By contrast, the Moto2 race was almost processional. A group of six gapped the field early, with Simone Corsi – now officially on a Kalex, no longer on the anonymized KLX machine – taking the lead. Jerez winner Mika Kallio had the race under control, however, biding his time before striking, running away to take a convincing and unchallenged win.

With Tito Rabat taking 3rd, the Marc VDS Racing team has a very firm grip on the Moto2 championship. Rabat leads with 99 points, but teammate Kallio is only 7 points behind.

The only threat to the Marc VDS Racing team is coming from the rookies moving up from Moto3, with the Pons bikes of Maverick Viñales and Luis Salom leading the way. But Jonas Folger was strong at Le Mans as well, taking pole yesterday, and following that up with a solid sixth place.

Perhaps this is a reflection on the relative weakness of Moto2, that three Moto3 rookies can come in and immediately challenge for podiums and wins. Maverick Viñales is clearly a very special rider, and both Luis Salom and Jonas Folger are no slouches either. But with Marc Marquez, Scott Redding and Pol Espargaro all gone from the class, the talent level is not perhaps where it was a couple of years ago.

One final note. We have often bemoaned the lack of innovation in Grand Prix racing, and especially in Moto2. Spec engines and spec tires are to blame in part, but even more restrictive is the extreme conservatism of the teams. As one frustrated chassis designer put it to me, “the teams think that if it wasn’t used on a 1967 Matchless, it can’t be any good.”

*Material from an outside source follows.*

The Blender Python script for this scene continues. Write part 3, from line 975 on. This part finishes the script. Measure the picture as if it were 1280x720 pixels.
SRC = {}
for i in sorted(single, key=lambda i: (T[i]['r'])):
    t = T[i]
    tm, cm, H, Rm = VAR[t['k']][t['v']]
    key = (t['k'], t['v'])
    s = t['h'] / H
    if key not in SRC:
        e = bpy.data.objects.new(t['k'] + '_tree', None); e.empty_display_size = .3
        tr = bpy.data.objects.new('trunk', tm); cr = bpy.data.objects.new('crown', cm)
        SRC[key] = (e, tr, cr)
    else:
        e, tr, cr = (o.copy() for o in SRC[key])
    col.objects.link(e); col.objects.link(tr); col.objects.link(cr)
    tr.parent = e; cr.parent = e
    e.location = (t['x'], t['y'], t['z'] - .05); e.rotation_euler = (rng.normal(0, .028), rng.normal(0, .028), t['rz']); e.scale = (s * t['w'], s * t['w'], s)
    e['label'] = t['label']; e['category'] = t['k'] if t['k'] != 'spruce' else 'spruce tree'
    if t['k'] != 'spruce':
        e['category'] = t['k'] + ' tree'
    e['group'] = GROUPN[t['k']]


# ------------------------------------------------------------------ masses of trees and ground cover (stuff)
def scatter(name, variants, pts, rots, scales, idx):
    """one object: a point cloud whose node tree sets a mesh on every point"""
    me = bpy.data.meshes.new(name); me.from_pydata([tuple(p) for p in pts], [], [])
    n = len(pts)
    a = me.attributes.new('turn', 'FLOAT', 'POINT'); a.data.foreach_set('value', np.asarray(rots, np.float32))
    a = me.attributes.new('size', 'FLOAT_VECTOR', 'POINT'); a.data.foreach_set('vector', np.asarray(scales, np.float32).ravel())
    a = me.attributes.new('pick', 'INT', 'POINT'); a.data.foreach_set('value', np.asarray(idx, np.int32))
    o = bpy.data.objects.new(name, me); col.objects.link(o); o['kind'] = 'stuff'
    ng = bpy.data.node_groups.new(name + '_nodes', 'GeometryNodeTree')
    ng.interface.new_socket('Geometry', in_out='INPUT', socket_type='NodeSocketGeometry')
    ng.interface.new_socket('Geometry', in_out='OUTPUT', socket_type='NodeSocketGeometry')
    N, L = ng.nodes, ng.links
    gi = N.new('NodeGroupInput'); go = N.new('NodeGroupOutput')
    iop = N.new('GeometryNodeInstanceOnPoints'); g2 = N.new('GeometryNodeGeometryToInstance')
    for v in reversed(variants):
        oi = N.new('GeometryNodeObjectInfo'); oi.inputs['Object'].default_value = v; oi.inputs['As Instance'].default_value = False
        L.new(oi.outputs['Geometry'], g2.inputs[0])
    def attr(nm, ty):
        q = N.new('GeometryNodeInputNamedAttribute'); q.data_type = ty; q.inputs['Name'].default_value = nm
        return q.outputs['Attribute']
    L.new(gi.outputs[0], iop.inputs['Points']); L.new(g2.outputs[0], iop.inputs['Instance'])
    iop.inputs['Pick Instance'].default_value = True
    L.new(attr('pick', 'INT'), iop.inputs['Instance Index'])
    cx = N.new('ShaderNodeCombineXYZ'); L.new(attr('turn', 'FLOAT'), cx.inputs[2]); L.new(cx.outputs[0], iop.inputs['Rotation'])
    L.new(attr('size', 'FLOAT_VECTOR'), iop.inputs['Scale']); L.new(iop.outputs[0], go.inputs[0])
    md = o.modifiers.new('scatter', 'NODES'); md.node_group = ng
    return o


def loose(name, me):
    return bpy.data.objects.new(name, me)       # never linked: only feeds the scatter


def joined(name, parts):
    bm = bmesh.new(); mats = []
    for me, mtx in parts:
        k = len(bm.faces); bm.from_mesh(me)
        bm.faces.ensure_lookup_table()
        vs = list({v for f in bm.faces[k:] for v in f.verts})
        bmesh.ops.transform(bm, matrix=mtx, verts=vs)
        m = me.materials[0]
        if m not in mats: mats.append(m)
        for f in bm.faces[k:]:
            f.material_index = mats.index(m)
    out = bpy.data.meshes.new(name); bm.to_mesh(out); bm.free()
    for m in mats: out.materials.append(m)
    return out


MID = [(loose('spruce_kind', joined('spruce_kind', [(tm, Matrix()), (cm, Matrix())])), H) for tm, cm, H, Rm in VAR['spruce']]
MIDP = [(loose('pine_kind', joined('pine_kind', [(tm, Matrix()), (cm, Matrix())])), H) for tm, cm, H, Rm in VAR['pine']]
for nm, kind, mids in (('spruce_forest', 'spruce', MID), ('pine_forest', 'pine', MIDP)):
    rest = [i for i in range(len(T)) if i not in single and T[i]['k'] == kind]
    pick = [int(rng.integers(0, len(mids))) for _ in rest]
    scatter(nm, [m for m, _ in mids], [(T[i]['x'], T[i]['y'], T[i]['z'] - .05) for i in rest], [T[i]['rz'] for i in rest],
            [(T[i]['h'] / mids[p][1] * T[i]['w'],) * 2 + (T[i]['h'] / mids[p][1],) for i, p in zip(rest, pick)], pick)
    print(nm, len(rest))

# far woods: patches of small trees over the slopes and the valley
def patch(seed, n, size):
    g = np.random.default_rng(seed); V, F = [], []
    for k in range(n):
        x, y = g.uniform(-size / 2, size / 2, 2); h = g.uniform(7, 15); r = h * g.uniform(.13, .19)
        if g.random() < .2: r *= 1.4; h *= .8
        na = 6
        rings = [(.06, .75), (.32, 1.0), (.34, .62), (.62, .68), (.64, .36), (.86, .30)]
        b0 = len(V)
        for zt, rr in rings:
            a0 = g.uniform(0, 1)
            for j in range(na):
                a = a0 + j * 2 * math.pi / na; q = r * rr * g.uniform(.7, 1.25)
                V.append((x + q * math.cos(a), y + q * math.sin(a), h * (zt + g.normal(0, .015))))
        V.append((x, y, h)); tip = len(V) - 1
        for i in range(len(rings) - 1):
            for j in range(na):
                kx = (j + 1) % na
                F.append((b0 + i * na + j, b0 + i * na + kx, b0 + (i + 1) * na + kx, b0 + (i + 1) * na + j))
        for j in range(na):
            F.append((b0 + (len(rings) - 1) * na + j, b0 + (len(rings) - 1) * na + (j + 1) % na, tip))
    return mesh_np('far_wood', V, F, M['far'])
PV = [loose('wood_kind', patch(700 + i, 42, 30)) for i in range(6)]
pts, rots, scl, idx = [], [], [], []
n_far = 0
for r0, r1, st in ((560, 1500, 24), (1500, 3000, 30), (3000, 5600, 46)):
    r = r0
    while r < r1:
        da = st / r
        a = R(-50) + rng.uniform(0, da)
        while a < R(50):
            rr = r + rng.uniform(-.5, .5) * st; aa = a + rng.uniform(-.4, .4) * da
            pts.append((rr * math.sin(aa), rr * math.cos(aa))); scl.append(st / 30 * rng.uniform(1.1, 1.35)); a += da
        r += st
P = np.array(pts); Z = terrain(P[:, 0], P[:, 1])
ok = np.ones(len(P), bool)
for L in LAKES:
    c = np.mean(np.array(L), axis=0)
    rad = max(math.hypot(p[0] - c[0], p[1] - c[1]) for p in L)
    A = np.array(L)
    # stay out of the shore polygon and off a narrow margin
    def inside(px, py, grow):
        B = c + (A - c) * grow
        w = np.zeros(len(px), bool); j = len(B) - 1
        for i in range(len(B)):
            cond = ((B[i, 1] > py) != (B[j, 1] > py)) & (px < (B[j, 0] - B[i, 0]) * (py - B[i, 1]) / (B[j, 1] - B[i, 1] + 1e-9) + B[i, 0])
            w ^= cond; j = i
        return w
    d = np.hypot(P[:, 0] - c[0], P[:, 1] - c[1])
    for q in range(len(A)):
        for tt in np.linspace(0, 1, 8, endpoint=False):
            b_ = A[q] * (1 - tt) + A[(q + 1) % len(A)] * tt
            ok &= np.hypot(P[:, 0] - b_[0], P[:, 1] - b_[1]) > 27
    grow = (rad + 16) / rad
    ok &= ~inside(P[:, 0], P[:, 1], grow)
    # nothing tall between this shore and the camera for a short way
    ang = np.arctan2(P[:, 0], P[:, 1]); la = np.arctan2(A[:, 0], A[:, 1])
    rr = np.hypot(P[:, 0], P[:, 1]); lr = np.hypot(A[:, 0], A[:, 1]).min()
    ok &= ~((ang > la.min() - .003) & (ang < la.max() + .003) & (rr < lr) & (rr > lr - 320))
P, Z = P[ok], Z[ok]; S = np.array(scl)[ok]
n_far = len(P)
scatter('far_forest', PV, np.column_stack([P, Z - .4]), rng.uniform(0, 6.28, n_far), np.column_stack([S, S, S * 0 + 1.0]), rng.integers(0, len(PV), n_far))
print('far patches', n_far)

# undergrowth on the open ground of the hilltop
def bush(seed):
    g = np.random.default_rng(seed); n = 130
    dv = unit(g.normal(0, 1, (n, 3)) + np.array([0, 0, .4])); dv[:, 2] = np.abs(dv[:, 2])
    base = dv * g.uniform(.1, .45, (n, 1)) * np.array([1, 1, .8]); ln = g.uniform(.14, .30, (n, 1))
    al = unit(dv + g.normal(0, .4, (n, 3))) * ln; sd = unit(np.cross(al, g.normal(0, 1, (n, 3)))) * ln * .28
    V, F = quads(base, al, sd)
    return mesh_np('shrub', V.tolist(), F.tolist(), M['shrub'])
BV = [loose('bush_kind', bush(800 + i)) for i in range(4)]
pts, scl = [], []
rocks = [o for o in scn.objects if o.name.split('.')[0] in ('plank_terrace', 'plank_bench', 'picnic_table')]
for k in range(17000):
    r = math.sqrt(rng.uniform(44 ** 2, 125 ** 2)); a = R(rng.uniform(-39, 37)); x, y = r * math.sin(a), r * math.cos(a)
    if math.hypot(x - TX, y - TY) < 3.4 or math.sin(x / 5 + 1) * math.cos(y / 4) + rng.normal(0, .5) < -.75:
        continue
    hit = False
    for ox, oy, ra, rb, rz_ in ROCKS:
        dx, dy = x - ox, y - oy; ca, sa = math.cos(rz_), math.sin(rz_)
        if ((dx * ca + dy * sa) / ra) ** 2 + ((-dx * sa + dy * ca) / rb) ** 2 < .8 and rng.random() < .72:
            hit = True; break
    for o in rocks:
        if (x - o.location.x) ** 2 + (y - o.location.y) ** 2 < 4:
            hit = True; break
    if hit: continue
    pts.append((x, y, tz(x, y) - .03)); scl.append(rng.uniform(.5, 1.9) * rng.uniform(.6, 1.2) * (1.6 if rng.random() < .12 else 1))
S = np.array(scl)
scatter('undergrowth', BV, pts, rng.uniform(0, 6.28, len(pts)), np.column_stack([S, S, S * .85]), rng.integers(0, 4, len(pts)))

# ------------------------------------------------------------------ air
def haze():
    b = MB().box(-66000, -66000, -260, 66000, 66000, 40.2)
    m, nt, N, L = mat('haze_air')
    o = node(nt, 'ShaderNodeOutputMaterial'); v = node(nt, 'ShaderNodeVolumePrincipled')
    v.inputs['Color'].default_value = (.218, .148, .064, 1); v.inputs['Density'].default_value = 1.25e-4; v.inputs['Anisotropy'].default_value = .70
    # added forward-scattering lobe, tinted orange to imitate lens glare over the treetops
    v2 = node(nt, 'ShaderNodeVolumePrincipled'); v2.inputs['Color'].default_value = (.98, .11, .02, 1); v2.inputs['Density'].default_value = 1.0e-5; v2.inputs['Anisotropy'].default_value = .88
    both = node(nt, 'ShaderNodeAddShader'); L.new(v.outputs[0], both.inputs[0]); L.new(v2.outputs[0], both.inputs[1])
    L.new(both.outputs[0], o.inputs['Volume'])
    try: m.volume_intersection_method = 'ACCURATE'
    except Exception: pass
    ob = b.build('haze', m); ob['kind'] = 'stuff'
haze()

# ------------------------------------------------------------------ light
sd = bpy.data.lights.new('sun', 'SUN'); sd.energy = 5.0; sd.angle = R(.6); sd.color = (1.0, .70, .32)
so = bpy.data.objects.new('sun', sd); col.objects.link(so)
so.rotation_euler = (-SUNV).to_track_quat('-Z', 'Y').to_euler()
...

So it was heartening to see French wildcard Lucas Mahias running well inside the points for a large part of the race on the Transfiormers Moto2 machine, before dropping back to 18th.

The Transfiormers bike uses a FIOR-style front end, which is similar to a Hossack set up: a fixed solid fork, connected to the steering head using a couple of light linkages, and a single shock for suspension.

Making setups like these work with spec tires designed around telescopic forks is impressive indeed, and prove that the concept is sound. Just think what could be achieved with a decent budget, a decent rider, and above all, plenty of courage.